===== MATERIAL

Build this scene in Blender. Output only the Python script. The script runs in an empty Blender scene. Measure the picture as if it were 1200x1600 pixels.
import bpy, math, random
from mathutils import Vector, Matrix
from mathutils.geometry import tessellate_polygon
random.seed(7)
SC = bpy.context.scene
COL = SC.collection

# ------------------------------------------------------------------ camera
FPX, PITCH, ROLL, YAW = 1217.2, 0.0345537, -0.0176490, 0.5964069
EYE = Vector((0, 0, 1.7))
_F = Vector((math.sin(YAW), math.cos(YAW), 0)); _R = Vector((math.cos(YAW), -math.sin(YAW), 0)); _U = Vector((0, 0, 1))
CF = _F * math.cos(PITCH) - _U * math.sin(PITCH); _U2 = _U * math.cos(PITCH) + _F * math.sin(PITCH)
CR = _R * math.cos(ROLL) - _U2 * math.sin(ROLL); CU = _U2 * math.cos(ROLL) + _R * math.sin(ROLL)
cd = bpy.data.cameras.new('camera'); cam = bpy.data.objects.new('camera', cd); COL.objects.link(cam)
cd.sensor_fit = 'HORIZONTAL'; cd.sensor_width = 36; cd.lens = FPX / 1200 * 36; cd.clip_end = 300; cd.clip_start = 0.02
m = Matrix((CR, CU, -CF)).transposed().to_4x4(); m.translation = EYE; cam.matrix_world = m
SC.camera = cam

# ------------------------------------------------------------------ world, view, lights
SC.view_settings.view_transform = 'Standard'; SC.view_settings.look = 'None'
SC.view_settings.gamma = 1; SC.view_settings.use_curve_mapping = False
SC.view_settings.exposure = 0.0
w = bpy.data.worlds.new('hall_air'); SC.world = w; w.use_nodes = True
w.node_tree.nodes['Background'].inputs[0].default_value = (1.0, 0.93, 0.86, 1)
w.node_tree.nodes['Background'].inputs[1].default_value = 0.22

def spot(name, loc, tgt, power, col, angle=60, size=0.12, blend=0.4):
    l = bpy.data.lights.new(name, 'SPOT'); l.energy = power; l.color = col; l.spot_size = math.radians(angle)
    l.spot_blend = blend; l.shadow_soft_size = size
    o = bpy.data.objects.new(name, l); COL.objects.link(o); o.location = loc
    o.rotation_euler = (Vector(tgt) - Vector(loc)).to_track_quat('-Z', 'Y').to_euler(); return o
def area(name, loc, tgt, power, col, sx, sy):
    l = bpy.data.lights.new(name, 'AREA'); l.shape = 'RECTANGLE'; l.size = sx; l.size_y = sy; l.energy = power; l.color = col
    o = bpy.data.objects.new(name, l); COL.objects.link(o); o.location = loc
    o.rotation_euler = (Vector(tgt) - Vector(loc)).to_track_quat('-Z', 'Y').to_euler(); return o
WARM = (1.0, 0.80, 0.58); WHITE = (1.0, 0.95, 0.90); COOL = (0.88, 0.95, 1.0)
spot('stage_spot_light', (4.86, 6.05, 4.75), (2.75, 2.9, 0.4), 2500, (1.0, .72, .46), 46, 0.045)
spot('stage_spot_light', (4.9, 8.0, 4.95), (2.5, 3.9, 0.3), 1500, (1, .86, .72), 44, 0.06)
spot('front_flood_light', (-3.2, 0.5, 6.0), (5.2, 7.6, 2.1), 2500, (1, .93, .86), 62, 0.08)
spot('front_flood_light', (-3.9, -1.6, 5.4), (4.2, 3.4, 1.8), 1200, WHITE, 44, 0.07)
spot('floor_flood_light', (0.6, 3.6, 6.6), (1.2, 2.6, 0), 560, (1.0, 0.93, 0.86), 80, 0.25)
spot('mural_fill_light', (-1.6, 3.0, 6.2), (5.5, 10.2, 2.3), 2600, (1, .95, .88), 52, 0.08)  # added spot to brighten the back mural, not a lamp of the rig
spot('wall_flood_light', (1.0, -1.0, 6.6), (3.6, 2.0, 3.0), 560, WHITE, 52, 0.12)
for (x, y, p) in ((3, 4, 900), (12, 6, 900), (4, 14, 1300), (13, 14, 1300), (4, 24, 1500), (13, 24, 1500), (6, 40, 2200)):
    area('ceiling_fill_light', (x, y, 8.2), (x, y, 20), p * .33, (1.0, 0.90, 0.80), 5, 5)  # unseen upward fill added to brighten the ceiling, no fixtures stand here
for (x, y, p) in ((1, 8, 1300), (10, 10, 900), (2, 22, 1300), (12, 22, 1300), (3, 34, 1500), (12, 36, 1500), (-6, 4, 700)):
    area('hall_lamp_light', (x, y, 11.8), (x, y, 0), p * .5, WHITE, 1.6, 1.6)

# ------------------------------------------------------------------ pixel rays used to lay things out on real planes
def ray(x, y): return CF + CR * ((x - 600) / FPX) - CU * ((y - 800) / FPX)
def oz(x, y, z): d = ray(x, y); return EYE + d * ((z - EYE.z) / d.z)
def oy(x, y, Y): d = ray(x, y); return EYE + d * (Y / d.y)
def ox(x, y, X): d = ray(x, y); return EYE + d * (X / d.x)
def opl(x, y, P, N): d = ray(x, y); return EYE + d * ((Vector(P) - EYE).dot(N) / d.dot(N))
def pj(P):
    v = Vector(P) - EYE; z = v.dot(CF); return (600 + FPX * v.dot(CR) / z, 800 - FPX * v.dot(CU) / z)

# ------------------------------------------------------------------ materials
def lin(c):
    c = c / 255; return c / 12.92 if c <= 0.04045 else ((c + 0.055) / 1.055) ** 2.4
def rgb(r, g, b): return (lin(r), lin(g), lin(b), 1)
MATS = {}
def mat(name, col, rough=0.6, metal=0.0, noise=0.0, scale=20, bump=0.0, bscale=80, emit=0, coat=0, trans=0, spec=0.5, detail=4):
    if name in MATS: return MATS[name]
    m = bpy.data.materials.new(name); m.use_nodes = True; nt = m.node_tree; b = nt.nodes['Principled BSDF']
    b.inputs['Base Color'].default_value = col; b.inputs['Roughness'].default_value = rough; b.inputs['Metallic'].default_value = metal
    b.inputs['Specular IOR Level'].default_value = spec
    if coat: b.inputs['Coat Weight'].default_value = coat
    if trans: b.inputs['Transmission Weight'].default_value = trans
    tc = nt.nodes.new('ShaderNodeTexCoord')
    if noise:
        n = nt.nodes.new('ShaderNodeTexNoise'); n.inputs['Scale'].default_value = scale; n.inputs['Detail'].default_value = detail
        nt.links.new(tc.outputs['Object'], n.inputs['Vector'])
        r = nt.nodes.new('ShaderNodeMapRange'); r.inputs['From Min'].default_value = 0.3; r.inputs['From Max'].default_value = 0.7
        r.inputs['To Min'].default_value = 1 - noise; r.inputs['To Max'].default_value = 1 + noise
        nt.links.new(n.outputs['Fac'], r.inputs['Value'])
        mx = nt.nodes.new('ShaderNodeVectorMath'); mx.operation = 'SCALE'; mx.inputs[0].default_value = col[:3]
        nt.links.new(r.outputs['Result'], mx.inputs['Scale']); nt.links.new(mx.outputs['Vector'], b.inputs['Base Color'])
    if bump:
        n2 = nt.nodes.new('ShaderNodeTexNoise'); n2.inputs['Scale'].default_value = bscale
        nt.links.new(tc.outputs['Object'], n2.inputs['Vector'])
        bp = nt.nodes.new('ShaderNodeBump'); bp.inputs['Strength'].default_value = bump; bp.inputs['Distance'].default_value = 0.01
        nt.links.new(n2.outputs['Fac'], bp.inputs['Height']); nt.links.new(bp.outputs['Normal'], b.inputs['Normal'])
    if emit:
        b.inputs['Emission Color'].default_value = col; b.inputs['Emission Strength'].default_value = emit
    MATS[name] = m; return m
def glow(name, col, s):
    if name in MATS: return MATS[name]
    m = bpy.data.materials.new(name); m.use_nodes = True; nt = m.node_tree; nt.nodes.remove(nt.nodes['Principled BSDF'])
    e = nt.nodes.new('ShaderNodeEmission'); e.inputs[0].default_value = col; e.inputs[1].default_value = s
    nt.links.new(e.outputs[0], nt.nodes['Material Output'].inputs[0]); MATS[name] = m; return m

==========

DIRECTIONS
Quote the listing word for word from its first line through the line in which "COL = SC.collection" appears.

ANSWER TO THE PROBLEM
Build this scene in Blender. Output only the Python script. The script runs in an empty Blender scene. Measure the picture as if it were 1200x1600 pixels.
import bpy, math, random
from mathutils import Vector, Matrix
from mathutils.geometry import tessellate_polygon
random.seed(7)
SC = bpy.context.scene
COL = SC.collection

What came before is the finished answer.